## Dataset extract
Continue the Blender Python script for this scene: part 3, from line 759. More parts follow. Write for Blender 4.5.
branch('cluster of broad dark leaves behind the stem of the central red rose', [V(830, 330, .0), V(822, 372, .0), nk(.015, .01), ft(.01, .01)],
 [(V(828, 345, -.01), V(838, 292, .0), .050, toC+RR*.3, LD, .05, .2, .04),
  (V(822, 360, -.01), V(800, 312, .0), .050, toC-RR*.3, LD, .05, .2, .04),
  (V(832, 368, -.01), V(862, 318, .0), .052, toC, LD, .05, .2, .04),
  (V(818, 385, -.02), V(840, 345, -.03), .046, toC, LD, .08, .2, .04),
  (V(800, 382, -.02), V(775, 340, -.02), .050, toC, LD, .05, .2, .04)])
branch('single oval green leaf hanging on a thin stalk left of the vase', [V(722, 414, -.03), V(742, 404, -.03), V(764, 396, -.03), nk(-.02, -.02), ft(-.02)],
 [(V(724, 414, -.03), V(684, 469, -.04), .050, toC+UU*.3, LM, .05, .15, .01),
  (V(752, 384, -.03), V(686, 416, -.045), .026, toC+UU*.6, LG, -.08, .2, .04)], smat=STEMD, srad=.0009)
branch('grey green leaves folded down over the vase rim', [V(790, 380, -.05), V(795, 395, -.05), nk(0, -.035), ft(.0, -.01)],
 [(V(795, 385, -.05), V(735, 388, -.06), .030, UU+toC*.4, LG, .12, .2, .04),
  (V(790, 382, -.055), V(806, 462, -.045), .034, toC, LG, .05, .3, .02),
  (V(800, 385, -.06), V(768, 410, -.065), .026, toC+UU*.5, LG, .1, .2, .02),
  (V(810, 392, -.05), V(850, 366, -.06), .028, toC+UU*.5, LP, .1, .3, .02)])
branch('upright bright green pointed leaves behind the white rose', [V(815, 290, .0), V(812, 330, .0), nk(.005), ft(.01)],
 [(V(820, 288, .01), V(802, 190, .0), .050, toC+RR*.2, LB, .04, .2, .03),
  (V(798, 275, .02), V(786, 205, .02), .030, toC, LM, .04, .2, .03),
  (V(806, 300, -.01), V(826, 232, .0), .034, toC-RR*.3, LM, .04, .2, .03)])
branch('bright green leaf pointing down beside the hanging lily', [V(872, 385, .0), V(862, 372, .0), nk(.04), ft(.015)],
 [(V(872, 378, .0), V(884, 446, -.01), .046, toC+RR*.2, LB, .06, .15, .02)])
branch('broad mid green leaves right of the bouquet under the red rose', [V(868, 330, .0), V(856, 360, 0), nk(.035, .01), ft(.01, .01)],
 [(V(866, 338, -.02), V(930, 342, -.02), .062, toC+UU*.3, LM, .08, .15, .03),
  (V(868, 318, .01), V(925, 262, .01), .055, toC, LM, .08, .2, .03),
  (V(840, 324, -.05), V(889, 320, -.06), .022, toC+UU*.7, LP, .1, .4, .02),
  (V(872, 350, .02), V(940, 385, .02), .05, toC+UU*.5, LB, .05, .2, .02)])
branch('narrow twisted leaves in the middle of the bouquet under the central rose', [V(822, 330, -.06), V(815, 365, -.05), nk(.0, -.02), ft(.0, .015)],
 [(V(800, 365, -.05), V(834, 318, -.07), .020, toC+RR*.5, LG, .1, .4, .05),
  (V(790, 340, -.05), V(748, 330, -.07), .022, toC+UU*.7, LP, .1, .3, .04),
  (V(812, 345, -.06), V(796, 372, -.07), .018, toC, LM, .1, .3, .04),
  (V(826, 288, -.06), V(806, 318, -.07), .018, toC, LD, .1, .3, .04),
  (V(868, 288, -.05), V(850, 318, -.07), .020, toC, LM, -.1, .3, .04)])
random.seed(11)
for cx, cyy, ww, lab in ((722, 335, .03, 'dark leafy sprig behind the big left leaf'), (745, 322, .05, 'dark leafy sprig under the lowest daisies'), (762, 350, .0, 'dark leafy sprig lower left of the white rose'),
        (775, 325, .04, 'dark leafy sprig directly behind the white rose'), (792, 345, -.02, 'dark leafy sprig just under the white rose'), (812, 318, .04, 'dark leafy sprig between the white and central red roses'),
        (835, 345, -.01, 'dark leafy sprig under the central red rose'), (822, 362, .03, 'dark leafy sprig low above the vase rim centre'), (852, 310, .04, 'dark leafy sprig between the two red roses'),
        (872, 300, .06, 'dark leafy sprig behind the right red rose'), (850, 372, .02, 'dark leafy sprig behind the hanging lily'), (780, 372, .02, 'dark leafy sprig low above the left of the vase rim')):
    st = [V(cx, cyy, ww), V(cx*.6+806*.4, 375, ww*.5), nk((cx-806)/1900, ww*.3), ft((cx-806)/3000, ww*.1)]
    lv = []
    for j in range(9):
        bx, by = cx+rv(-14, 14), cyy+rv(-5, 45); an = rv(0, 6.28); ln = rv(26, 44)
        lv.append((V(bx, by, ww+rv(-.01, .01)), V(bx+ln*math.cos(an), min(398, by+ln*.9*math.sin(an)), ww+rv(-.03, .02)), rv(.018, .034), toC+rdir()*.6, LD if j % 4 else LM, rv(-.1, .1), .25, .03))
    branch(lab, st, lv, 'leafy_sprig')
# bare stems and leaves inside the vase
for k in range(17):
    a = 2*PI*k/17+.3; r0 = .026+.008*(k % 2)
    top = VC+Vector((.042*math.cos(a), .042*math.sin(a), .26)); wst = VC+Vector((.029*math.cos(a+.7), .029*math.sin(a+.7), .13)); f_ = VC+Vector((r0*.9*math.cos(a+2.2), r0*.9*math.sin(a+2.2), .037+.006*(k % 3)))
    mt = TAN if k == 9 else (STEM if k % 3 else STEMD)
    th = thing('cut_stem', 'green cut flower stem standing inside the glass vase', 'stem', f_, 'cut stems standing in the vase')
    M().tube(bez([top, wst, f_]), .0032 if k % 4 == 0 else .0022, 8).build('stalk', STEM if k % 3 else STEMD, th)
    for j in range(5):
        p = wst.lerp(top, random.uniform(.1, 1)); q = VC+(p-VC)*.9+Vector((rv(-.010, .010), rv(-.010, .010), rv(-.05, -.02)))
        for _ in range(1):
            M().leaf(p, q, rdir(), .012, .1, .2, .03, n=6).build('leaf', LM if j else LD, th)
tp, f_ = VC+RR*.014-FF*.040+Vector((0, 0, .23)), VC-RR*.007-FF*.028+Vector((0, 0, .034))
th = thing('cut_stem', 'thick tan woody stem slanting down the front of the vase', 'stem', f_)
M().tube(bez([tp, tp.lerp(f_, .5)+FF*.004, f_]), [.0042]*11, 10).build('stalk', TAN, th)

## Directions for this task
From the preceding material, extract every line exactly.

## Written reply
Continue the Blender Python script for this scene: part 3, from line 759. More parts follow. Write for Blender 4.5.
branch('cluster of broad dark leaves behind the stem of the central red rose', [V(830, 330, .0), V(822, 372, .0), nk(.015, .01), ft(.01, .01)],
 [(V(828, 345, -.01), V(838, 292, .0), .050, toC+RR*.3, LD, .05, .2, .04),
  (V(822, 360, -.01), V(800, 312, .0), .050, toC-RR*.3, LD, .05, .2, .04),
  (V(832, 368, -.01), V(862, 318, .0), .052, toC, LD, .05, .2, .04),
  (V(818, 385, -.02), V(840, 345, -.03), .046, toC, LD, .08, .2, .04),
  (V(800, 382, -.02), V(775, 340, -.02), .050, toC, LD, .05, .2, .04)])
branch('single oval green leaf hanging on a thin stalk left of the vase', [V(722, 414, -.03), V(742, 404, -.03), V(764, 396, -.03), nk(-.02, -.02), ft(-.02)],
 [(V(724, 414, -.03), V(684, 469, -.04), .050, toC+UU*.3, LM, .05, .15, .01),
  (V(752, 384, -.03), V(686, 416, -.045), .026, toC+UU*.6, LG, -.08, .2, .04)], smat=STEMD, srad=.0009)
branch('grey green leaves folded down over the vase rim', [V(790, 380, -.05), V(795, 395, -.05), nk(0, -.035), ft(.0, -.01)],
 [(V(795, 385, -.05), V(735, 388, -.06), .030, UU+toC*.4, LG, .12, .2, .04),
  (V(790, 382, -.055), V(806, 462, -.045), .034, toC, LG, .05, .3, .02),
  (V(800, 385, -.06), V(768, 410, -.065), .026, toC+UU*.5, LG, .1, .2, .02),
  (V(810, 392, -.05), V(850, 366, -.06), .028, toC+UU*.5, LP, .1, .3, .02)])
branch('upright bright green pointed leaves behind the white rose', [V(815, 290, .0), V(812, 330, .0), nk(.005), ft(.01)],
 [(V(820, 288, .01), V(802, 190, .0), .050, toC+RR*.2, LB, .04, .2, .03),
  (V(798, 275, .02), V(786, 205, .02), .030, toC, LM, .04, .2, .03),
  (V(806, 300, -.01), V(826, 232, .0), .034, toC-RR*.3, LM, .04, .2, .03)])
branch('bright green leaf pointing down beside the hanging lily', [V(872, 385, .0), V(862, 372, .0), nk(.04), ft(.015)],
 [(V(872, 378, .0), V(884, 446, -.01), .046, toC+RR*.2, LB, .06, .15, .02)])
branch('broad mid green leaves right of the bouquet under the red rose', [V(868, 330, .0), V(856, 360, 0), nk(.035, .01), ft(.01, .01)],
 [(V(866, 338, -.02), V(930, 342, -.02), .062, toC+UU*.3, LM, .08, .15, .03),
  (V(868, 318, .01), V(925, 262, .01), .055, toC, LM, .08, .2, .03),
  (V(840, 324, -.05), V(889, 320, -.06), .022, toC+UU*.7, LP, .1, .4, .02),
  (V(872, 350, .02), V(940, 385, .02), .05, toC+UU*.5, LB, .05, .2, .02)])
branch('narrow twisted leaves in the middle of the bouquet under the central rose', [V(822, 330, -.06), V(815, 365, -.05), nk(.0, -.02), ft(.0, .015)],
 [(V(800, 365, -.05), V(834, 318, -.07), .020, toC+RR*.5, LG, .1, .4, .05),
  (V(790, 340, -.05), V(748, 330, -.07), .022, toC+UU*.7, LP, .1, .3, .04),
  (V(812, 345, -.06), V(796, 372, -.07), .018, toC, LM, .1, .3, .04),
  (V(826, 288, -.06), V(806, 318, -.07), .018, toC, LD, .1, .3, .04),
  (V(868, 288, -.05), V(850, 318, -.07), .020, toC, LM, -.1, .3, .04)])
random.seed(11)
for cx, cyy, ww, lab in ((722, 335, .03, 'dark leafy sprig behind the big left leaf'), (745, 322, .05, 'dark leafy sprig under the lowest daisies'), (762, 350, .0, 'dark leafy sprig lower left of the white rose'),
        (775, 325, .04, 'dark leafy sprig directly behind the white rose'), (792, 345, -.02, 'dark leafy sprig just under the white rose'), (812, 318, .04, 'dark leafy sprig between the white and central red roses'),
        (835, 345, -.01, 'dark leafy sprig under the central red rose'), (822, 362, .03, 'dark leafy sprig low above the vase rim centre'), (852, 310, .04, 'dark leafy sprig between the two red roses'),
        (872, 300, .06, 'dark leafy sprig behind the right red rose'), (850, 372, .02, 'dark leafy sprig behind the hanging lily'), (780, 372, .02, 'dark leafy sprig low above the left of the vase rim')):
    st = [V(cx, cyy, ww), V(cx*.6+806*.4, 375, ww*.5), nk((cx-806)/1900, ww*.3), ft((cx-806)/3000, ww*.1)]
    lv = []
    for j in range(9):
        bx, by = cx+rv(-14, 14), cyy+rv(-5, 45); an = rv(0, 6.28); ln = rv(26, 44)
        lv.append((V(bx, by, ww+rv(-.01, .01)), V(bx+ln*math.cos(an), min(398, by+ln*.9*math.sin(an)), ww+rv(-.03, .02)), rv(.018, .034), toC+rdir()*.6, LD if j % 4 else LM, rv(-.1, .1), .25, .03))
    branch(lab, st, lv, 'leafy_sprig')
# bare stems and leaves inside the vase
for k in range(17):
    a = 2*PI*k/17+.3; r0 = .026+.008*(k % 2)
    top = VC+Vector((.042*math.cos(a), .042*math.sin(a), .26)); wst = VC+Vector((.029*math.cos(a+.7), .029*math.sin(a+.7), .13)); f_ = VC+Vector((r0*.9*math.cos(a+2.2), r0*.9*math.sin(a+2.2), .037+.006*(k % 3)))
    mt = TAN if k == 9 else (STEM if k % 3 else STEMD)
    th = thing('cut_stem', 'green cut flower stem standing inside the glass vase', 'stem', f_, 'cut stems standing in the vase')
    M().tube(bez([top, wst, f_]), .0032 if k % 4 == 0 else .0022, 8).build('stalk', STEM if k % 3 else STEMD, th)
    for j in range(5):
        p = wst.lerp(top, random.uniform(.1, 1)); q = VC+(p-VC)*.9+Vector((rv(-.010, .010), rv(-.010, .010), rv(-.05, -.02)))
        for _ in range(1):
            M().leaf(p, q, rdir(), .012, .1, .2, .03, n=6).build('leaf', LM if j else LD, th)
tp, f_ = VC+RR*.014-FF*.040+Vector((0, 0, .23)), VC-RR*.007-FF*.028+Vector((0, 0, .034))
th = thing('cut_stem', 'thick tan woody stem slanting down the front of the vase', 'stem', f_)
M().tube(bez([tp, tp.lerp(f_, .5)+FF*.004, f_]), [.0042]*11, 10).build('stalk', TAN, th)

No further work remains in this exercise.